Como si nosotras no fuéramos quienes cargan a los críos en la panza y luego tomados de la mano, quienes se la pasan, después de parir al niño, pariendo chayotes para poder hacer una vida profesional y personal decente, mientras ellos siguen yéndose a trabajar como siempre, haciendo su vida social como acostumbran y creciendo profesionalmente como si nada… Por eso salimos con el “domingo siete”, para atraparlos y que se queden con nosotras y no con las decenas de mujeres que los quieren... por supuesto.

Hay que admitirlo: los hombres tienen una autoestima envidiable. Cuando les gusta una mujer no dudan que van a conquistarla, no se dan por vencidos hasta escuchar un “no” rotundo y en ocasiones ni siquiera después de eso.

Para lograrlo utilizan una de las estrategias legendarias de guerra de Julio César: divide y vencerás. Te convencen de que tú eres la mejor mujer del mundo y que te prefieren incluso sobre su esposa o su novia, y entonces tú por supuesto les crees; la caricia al ego combinada con explotar para su beneficio la típica rivalidad entre las mujeres crean el menjurje perfecto para la conquista.

Opción

Uno de los ejemplos más divertidos que he vivido fue cortesía de Juan, un viejo amigo que tenía intenciones de convertirse en enamorado, claro sin antes preguntarme mi opinión.

Yo no sé si me contaba con desfachatez sobre sus conquistas porque éramos amigos o si así era con todas, pero a mí jamás se me habría ocurrido terminar con él en la cama, a pesar de todas las referencias que escuché de sus propios labios sobre la adicción que causaba en sus alumnas, conocidas e incluso en las amigas de sus exesposas.

En aquella época yo acababa de regresar con mi marido después de una separación de tres meses. Juan sabía que me había peleado pero aún no estaba enterado de la reconciliación. Me invitó a comer.

Al terminar me tomó de las manos. El diálogo fue algo así:

—¿Regresaste con tu esposo?

—Volví con él hace una semana.

—¿Qué crees? Ya tengo novia.

Lo felicité.

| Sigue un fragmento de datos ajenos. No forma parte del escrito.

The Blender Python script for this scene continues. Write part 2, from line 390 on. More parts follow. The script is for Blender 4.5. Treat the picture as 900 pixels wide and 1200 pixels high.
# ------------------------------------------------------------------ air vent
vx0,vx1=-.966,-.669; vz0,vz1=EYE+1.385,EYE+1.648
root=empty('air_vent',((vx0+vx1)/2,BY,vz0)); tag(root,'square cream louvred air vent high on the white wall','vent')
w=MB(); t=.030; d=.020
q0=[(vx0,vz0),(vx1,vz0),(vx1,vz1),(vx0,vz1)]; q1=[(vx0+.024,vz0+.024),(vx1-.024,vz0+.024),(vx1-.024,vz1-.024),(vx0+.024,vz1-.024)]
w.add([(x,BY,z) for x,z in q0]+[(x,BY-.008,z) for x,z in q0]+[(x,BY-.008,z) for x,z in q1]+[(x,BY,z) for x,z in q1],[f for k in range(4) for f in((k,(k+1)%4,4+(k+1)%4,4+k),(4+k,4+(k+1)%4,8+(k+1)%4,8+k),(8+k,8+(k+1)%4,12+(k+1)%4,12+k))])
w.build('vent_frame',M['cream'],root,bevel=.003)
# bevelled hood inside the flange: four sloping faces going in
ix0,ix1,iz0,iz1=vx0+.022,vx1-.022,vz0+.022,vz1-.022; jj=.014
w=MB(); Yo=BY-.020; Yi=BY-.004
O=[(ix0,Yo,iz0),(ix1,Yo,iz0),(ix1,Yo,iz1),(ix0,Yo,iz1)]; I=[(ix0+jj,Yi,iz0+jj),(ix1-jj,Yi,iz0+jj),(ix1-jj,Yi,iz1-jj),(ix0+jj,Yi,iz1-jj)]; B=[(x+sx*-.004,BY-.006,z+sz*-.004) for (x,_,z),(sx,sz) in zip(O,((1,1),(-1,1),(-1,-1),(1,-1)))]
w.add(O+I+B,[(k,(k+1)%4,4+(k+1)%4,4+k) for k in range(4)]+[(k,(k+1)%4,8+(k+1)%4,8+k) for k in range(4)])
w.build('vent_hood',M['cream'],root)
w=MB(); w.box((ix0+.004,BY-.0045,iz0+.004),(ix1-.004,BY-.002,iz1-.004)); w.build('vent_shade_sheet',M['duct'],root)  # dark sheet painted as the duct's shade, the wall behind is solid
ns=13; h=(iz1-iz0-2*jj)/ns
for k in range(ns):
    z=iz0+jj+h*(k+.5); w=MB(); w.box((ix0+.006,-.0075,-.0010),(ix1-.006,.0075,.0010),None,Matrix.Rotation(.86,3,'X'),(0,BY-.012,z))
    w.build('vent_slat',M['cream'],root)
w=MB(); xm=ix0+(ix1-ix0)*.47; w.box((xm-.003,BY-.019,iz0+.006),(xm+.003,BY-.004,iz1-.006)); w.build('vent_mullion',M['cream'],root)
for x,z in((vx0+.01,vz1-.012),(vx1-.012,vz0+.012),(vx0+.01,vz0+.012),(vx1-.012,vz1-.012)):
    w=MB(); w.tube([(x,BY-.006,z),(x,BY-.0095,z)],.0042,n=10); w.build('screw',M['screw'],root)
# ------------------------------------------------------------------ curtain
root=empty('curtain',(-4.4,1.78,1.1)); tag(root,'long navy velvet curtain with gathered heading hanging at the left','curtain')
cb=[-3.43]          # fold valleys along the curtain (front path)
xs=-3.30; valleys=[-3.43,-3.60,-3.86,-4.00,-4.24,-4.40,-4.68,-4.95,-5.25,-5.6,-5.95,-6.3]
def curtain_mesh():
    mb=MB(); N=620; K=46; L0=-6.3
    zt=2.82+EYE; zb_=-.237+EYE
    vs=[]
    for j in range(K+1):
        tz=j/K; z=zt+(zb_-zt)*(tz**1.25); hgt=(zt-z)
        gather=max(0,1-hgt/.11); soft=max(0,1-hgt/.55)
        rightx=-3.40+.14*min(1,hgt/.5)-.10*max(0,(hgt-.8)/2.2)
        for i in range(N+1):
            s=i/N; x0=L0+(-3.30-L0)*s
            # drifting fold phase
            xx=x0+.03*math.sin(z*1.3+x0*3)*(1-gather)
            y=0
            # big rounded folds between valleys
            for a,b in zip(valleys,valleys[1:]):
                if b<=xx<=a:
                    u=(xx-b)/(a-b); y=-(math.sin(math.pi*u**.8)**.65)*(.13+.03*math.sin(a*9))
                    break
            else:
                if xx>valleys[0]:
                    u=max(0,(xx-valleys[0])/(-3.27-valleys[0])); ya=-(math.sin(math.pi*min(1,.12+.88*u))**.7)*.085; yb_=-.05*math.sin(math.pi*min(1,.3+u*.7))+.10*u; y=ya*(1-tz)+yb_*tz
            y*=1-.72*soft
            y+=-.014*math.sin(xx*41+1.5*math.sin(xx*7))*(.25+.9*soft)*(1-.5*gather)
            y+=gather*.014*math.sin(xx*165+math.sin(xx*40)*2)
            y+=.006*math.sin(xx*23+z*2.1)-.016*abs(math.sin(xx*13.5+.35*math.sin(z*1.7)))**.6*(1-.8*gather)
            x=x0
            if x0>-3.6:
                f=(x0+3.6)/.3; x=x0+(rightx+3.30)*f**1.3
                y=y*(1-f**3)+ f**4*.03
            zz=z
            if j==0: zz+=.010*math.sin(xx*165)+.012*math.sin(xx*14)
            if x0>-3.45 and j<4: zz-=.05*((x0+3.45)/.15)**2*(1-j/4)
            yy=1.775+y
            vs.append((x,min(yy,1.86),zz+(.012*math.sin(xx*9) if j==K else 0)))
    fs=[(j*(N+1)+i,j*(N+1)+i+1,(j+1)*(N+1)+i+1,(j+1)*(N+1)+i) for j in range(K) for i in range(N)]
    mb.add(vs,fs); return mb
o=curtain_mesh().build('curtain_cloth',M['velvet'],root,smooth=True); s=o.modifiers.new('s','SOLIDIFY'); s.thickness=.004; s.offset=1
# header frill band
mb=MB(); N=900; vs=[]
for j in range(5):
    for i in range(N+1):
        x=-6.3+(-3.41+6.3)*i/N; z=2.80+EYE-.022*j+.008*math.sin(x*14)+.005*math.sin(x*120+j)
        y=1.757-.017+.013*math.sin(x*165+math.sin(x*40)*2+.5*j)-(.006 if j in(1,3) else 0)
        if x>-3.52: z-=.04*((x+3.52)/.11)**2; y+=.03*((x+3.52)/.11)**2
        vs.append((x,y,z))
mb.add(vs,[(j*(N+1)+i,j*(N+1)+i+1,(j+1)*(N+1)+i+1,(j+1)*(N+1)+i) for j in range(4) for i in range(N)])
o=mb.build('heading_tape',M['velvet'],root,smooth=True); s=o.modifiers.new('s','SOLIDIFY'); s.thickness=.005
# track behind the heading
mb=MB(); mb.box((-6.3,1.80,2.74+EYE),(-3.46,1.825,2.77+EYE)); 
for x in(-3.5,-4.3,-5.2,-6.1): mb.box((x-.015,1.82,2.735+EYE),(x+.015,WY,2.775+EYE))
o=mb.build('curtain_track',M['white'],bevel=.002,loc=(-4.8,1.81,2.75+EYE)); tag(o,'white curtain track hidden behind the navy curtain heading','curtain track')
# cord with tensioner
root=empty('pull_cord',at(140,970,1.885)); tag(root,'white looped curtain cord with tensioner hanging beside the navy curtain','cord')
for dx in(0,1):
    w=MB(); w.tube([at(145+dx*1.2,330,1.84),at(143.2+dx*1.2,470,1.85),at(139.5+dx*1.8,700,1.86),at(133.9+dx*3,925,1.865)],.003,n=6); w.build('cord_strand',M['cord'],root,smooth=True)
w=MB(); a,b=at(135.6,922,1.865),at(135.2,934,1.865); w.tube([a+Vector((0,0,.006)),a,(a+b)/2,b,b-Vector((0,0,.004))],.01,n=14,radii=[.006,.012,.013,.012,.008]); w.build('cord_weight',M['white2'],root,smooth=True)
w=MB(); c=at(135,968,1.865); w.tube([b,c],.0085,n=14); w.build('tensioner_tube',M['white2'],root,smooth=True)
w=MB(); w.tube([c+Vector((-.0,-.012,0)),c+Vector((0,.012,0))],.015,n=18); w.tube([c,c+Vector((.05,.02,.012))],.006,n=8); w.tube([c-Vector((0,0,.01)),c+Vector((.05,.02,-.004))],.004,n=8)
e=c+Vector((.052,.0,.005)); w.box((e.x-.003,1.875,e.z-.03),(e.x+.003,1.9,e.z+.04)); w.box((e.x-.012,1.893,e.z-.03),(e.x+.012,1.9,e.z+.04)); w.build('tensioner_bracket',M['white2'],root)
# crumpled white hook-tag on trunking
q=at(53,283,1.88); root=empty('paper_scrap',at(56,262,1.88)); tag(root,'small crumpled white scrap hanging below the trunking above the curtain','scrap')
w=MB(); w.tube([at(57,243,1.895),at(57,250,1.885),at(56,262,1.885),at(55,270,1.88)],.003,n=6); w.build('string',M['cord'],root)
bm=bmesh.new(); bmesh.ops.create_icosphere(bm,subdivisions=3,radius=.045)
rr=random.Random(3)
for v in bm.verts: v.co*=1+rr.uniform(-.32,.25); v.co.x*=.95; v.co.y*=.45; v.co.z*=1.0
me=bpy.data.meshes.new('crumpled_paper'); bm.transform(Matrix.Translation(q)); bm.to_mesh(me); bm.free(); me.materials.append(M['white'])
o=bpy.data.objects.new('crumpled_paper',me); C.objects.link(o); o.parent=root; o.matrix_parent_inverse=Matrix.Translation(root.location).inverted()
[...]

Estaba extrañada por la consecución desarticulada de nuestra plática pero contenta de que ya tuviera novia.

Continúo:

—Tú la conoces, es aquella chica que te presenté alguna vez.

—Qué bien, me parece una mujer guapa e inteligente.

Él siguió:

—La verdad mi primera opción eras tú, pero como no te divorciaste, pues ando con ella.

Además del poco respeto que mostraba hacia su nueva pareja —¿quién le dijo a ese compadre que era una opción para mí?— ahí me di cuenta: la seguridad que tenía yo para saber que jamás andaría con él, la tenía él de que si no me hubiera divorciado habríamos terminado juntos, a pesar de que nunca le mostré intenciones románticas.

Ahí aprendí que para algunos hombres las mujeres somos como camisas, seres prescindibles que pueden cambiar por una nueva cuando la que tienen ya no les queda, ya no les cae bien o ya les aburrió.

Me despedí pensando en que no volvería a comer o tomar café con él, lo que hice varias veces más, cada una de ellas dándome de topes por no recordar mi juramento de no volver a hacerlo. A ver si escribiéndolo aquí soy capaz de grabar en piedra la autopromesa, porque hombres como ese son los que la hacen a una sentirse avergonzada del género masculino. Por más autoestima que tengan.